MARINA DEL REY, CA -- President Clinton's decision to send 33,000 American reservists to Kosovo is a clear example of America's disastrous foreign policy of self-sacrifice, said an Ayn Rand Institute senior writer.
     "The principle that ought to determine our foreign policy is national self-interest. The proper purpose of government is to protect the rights of its citizens -- not to sacrifice them in a senseless war," said Robert Tracinski. "The fight in Kosovo is between two tribes whose mutual hatred dates back literally 600 years. Both sides, Serbs and Albanian Kosovars, are fighting for the same vicious doctrine: ethnic separatism. And even if one side in this conflict were less tribalist, the fighting would still have no relation to American interests."
     Tracinski, who is also the editor of the monthly magazine The Intellectual Activist, noted that the Clinton Administration's approach to Kosovo is consistent with the Left's principle of foreign policy. A principle which insists on helping "underdeveloped" nations, while it condemns as "imperialist" any attempt to protect U.S. interests.
     "To support Clinton's flailing in the Balkans, U.S. fighter jets have been moved from Turkey, where they were patrolling Iraq, and an aircraft carrier has been ordered out of the western Pacific, decreasing our military presence near China and North Korea," he noted.
     Tracinski advocates immediate withdrawal of American forces from the Balkans and discounts the Clinton Administration's claims that this would damage American credibility.

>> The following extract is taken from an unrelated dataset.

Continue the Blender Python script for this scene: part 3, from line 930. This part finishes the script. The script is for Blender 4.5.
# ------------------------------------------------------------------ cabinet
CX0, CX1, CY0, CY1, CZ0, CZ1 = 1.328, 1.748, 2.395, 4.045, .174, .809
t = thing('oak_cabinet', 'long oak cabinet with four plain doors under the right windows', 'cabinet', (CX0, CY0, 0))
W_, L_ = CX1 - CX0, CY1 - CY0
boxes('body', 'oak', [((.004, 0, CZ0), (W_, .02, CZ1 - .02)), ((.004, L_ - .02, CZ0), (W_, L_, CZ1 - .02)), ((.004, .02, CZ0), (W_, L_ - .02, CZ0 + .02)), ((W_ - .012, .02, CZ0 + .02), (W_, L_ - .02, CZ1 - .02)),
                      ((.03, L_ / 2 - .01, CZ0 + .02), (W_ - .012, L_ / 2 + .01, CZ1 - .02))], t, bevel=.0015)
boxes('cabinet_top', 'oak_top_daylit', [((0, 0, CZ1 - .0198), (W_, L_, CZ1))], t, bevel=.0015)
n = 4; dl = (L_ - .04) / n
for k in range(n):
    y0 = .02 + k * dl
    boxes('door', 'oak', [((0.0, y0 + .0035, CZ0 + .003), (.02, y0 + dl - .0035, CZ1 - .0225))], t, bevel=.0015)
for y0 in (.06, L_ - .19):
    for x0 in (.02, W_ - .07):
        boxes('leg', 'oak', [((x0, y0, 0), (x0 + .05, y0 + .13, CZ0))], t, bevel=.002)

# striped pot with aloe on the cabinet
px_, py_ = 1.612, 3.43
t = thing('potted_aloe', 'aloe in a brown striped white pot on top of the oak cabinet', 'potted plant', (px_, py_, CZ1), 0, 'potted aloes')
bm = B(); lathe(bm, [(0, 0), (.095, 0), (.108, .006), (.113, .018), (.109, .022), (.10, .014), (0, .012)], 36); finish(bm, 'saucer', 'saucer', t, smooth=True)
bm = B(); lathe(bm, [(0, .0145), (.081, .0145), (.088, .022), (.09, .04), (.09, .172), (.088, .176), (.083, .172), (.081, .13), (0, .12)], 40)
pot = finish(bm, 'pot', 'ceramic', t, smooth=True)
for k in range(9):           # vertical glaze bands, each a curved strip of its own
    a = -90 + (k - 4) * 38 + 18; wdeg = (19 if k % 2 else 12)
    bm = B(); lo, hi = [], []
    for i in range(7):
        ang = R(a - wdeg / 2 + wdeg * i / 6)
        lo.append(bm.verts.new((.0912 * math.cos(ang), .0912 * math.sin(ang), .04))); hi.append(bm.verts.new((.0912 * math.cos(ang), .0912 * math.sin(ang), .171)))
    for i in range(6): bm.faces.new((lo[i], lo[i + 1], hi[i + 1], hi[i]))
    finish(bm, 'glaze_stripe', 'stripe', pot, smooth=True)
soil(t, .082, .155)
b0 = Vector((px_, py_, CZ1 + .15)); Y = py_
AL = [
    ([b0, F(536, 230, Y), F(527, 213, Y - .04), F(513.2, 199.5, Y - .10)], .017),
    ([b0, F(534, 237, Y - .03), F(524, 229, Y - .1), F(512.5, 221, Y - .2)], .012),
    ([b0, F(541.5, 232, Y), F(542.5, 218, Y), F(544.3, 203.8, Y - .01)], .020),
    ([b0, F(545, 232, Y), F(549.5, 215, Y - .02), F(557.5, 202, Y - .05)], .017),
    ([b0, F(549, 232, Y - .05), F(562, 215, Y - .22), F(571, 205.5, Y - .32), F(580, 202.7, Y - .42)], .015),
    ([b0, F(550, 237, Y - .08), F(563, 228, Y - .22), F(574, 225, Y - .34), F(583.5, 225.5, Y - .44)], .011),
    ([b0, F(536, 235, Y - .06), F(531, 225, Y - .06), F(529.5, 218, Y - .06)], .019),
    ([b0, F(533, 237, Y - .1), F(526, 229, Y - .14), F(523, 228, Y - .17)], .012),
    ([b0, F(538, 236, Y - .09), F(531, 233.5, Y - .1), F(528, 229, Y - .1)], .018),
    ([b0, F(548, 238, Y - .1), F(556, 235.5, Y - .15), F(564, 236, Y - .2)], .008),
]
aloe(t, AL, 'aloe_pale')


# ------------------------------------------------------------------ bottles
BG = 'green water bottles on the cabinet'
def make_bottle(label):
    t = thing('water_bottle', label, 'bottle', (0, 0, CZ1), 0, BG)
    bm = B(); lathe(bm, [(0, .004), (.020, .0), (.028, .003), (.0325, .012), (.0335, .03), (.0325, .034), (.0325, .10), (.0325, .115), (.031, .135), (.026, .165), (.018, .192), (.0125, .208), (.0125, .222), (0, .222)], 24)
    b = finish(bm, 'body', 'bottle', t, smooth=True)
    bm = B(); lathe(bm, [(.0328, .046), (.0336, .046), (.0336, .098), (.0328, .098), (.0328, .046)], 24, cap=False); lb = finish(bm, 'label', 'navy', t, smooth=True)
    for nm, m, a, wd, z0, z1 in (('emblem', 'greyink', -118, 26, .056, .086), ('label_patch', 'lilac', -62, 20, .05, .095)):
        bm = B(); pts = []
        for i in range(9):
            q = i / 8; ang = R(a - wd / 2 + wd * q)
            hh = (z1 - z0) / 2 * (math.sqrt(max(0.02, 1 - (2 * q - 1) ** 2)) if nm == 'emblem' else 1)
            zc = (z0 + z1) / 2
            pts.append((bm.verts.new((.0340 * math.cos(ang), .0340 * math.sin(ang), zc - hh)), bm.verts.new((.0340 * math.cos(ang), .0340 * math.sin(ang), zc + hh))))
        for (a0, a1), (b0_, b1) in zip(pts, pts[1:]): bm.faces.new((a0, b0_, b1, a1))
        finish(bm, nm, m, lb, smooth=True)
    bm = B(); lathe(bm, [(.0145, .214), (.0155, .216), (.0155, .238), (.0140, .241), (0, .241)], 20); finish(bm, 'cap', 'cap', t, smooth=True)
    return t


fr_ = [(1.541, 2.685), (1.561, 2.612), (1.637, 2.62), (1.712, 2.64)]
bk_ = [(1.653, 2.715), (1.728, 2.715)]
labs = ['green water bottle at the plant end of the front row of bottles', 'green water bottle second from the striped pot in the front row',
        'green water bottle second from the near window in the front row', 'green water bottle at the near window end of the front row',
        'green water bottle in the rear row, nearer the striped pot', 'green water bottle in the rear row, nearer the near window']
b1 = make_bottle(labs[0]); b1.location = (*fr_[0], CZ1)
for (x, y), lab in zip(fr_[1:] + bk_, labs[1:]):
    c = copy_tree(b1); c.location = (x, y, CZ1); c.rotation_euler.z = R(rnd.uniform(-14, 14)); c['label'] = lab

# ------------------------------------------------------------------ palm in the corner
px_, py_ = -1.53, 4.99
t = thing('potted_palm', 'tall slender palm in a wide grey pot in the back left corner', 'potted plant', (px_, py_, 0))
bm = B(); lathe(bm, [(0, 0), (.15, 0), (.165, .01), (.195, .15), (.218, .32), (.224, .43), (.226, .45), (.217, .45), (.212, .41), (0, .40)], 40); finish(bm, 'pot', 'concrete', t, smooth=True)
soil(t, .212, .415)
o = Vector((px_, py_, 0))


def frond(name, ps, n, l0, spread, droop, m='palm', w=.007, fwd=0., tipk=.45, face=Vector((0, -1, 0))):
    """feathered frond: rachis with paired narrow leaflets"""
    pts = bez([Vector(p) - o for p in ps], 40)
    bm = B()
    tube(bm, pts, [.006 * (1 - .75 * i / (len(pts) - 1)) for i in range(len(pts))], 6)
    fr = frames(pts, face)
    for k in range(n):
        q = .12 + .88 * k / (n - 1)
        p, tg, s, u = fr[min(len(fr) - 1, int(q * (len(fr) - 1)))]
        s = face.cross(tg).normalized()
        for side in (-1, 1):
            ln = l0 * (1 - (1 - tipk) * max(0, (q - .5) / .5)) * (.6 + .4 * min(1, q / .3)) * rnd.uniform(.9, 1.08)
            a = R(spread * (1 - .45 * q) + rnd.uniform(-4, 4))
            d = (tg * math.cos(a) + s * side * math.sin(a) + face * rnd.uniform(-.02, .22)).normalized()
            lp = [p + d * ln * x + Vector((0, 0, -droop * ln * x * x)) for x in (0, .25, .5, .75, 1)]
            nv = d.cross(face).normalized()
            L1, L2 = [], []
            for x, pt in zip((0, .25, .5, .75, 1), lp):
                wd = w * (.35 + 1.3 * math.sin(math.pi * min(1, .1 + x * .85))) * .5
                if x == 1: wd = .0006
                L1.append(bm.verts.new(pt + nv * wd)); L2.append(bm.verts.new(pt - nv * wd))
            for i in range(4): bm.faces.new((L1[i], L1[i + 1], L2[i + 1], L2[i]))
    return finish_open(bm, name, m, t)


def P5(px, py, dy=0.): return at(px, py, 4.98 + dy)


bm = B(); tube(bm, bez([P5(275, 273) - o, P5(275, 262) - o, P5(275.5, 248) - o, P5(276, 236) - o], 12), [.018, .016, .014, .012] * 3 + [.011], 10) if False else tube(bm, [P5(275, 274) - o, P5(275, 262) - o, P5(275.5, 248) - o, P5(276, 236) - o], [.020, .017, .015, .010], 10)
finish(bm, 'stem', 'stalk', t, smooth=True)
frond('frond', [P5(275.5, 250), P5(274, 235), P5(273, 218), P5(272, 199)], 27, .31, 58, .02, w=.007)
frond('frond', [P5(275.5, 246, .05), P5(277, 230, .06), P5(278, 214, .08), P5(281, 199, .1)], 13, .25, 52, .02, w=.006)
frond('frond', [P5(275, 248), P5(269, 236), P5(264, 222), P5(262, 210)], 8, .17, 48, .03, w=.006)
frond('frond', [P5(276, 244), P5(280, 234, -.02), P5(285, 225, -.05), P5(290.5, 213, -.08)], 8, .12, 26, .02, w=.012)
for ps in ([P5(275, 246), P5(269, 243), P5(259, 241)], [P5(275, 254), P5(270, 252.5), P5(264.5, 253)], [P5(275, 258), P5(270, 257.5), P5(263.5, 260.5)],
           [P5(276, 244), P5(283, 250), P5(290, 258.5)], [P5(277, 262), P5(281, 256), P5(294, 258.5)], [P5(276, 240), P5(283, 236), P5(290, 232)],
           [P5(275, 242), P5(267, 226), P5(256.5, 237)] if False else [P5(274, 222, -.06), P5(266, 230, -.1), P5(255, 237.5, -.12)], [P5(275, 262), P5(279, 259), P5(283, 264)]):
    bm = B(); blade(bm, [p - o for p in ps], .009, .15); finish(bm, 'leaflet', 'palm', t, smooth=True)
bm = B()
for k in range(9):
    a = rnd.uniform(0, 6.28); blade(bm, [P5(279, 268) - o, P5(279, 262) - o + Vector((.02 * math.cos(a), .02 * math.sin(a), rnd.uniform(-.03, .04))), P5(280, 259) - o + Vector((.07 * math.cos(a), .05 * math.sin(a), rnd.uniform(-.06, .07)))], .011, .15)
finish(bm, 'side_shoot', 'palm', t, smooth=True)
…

     "If 'credibility' is our goal, then Kosovo is the least of our problems," said Tracinski. "What about our surrender to Iraq, our appeasement of China and North Korea, our passivity in the face of attacks by Islamic terrorists? If we want to re-establish our 'credibility' by following through on our threats, there are countless opportunities to do so in conflicts that involve real and vital American interests. The absurdity of the current debacle is that we are being asked to do in Kosovo, where we have no interest, what we have failed to do anywhere else."